As Mary Pritchard points out, of course, all of this is dependent on how you define leadership, and it could be that women do an awful lot of emotional leadership, behind the scenes, mopping up the relationship mess left by the heroic men. But this also leads us to a significant conclusion – whatever we think leadership really is, a lot of the time, we see it as a salve against our anxiety. By being more emotionally present and negotiable, women are less likely to be strident and dogmatic. ‘Thank goodness’, you might say. Yet I’d argue your unconscious bias will be to see this as a sign of weakness in a leader. Our unconscious, fearful self likes our leaders to be strident and dogmatic.

Now this isn’t a particularly new proposition, but it is striking that despite all of our efforts over the past few years since the sexual revolution, women are still overwhelmingly under-represented as leaders, at least officially. Is our stubborn reluctance to accept women’s leadership a sign of how deep this anxiety about uncertainty really goes? The alternative is that it is just about prejudice. I do think there are people who maybe simply prejudiced against women in this way, but the extent of this phenomenon suggest its real causes may run a lot more deeply, and in most, if not all of us. Could it be we are reluctant to see women as leaders to do with our perception of who might help us best through the anxiety of uncertainty?

It isn’t even that men have done a particularly good job if you look at the history of leadership, but then there is the striking research that Dan Gardener points to in his book ‘Future Babble’:  what most appeals to us in experts isn’t their rightness, it is their clarity. We like our leaders projecting certainty and strength, even if they are persistently proved wrong. Men are just better bullshiters. We’d rather be lead by bad, clear certain-sounding men than any number of clear, emotionally intelligent, women. This shows how far we will go to assuage our fears. This shows how fearful we really are.

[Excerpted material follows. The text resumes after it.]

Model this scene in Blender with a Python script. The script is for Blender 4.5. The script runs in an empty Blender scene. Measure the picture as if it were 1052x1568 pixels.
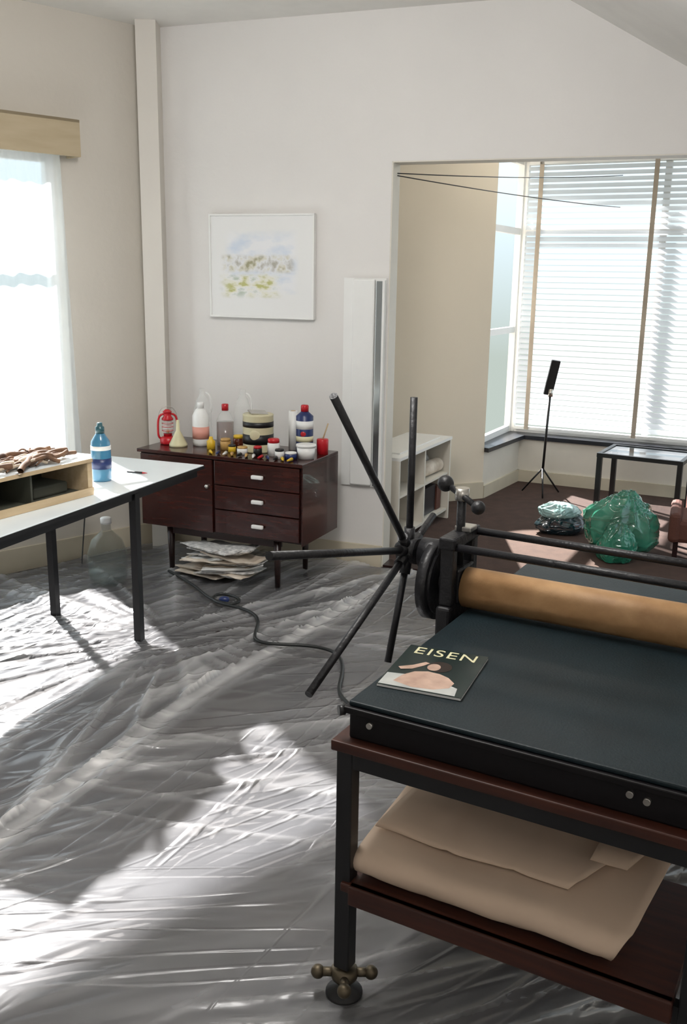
import bpy, bmesh, math, random
from mathutils import Vector, Matrix, noise, Euler
random.seed(7)
scene=bpy.context.scene
COL=scene.collection
scene.view_settings.view_transform='Standard'
scene.view_settings.look='None'
scene.view_settings.exposure=.37

# ---------------- materials ----------------
def M(name,col,rough=.6,metal=0,var=.12,scale=6,bump=0,bscale=40,spec=.5,trans=0,alpha=1,stretch=(1,1,1),col2=None,coat=0):
    m=bpy.data.materials.new(name); m.use_nodes=True
    nt=m.node_tree; N=nt.nodes; L=nt.links
    b=N['Principled BSDF']
    tc=N.new('ShaderNodeTexCoord'); mp=N.new('ShaderNodeMapping'); mp.inputs['Scale'].default_value=stretch
    L.new(tc.outputs['Object'],mp.inputs['Vector'])
    nz=N.new('ShaderNodeTexNoise'); nz.inputs['Scale'].default_value=scale; nz.inputs['Detail'].default_value=5
    L.new(mp.outputs[0],nz.inputs['Vector'])
    cr=N.new('ShaderNodeValToRGB')
    c2=col2 if col2 else tuple(min(1,c*(1+var)) for c in col)
    c1=col if col2 else tuple(c*(1-var) for c in col)
    cr.color_ramp.elements[0].position=.3; cr.color_ramp.elements[1].position=.7
    cr.color_ramp.elements[0].color=(*c1,1); cr.color_ramp.elements[1].color=(*c2,1)
    L.new(nz.outputs['Fac'],cr.inputs[0]); L.new(cr.outputs[0],b.inputs['Base Color'])
    b.inputs['Roughness'].default_value=rough; b.inputs['Metallic'].default_value=metal
    b.inputs['Specular IOR Level'].default_value=spec
    b.inputs['Transmission Weight'].default_value=trans
    b.inputs['Alpha'].default_value=alpha
    b.inputs['Coat Weight'].default_value=coat
    if bump>0:
        n2=N.new('ShaderNodeTexNoise'); n2.inputs['Scale'].default_value=bscale; n2.inputs['Detail'].default_value=4
        L.new(mp.outputs[0],n2.inputs['Vector'])
        bp=N.new('ShaderNodeBump'); bp.inputs['Strength'].default_value=bump; bp.inputs['Distance'].default_value=.01
        L.new(n2.outputs['Fac'],bp.inputs['Height']); L.new(bp.outputs[0],b.inputs['Normal'])
    return m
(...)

So let’s stop and think about it. Consider this idea: Leadership isn’t primarily about strategy, vision, expertise, customer centricity, politics or culture.  Of course all of these things matter, but only in the service of its primary purpose: Leadership is primarily about managing fear. Our own, and others. And in the 21st Century, this fear is getting worse.

So what can we do? I’d suggest that our main job in nurturing the conditions of a more enlightened organisational culture will be mostly about learning to deal with fear – ourselves and others. It will be about letting go; about being prepared to lose things; to let them flow through our lives, without trying to hold on. It will be about learning to be care-less, whilst still being wholehearted. Imagine being completely committed to something whilst at the same time being truly prepared to let it go. A hard art to master? Elizabeth Bishop suggests that this isn’t as hard as we might think:

One Art by Elizabeth Bishop

The art of losing isn’t hard to master;
so many things seem filled with the intent
to be lost that their loss is no disaster.

Lose something every day. Accept the fluster
of lost door keys, the hour badly spent.
The art of losing isn’t hard to master.

Then practice losing farther, losing faster:
places, and names, and where it was you meant
to travel. None of these will bring disaster.

I lost my mother’s watch. And look! my last, or
next-to-last, of three loved houses went.
The art of losing isn’t hard to master.

I lost two cities, lovely ones. And, vaster,
some realms I owned, two rivers, a continent.
I miss them, but it wasn’t a disaster.

Even losing you (the joking voice, a gesture
I love) I shan’t have lied.  It’s evident
the art of losing’s not too hard to master
though it may look like (Write it!) like disaster.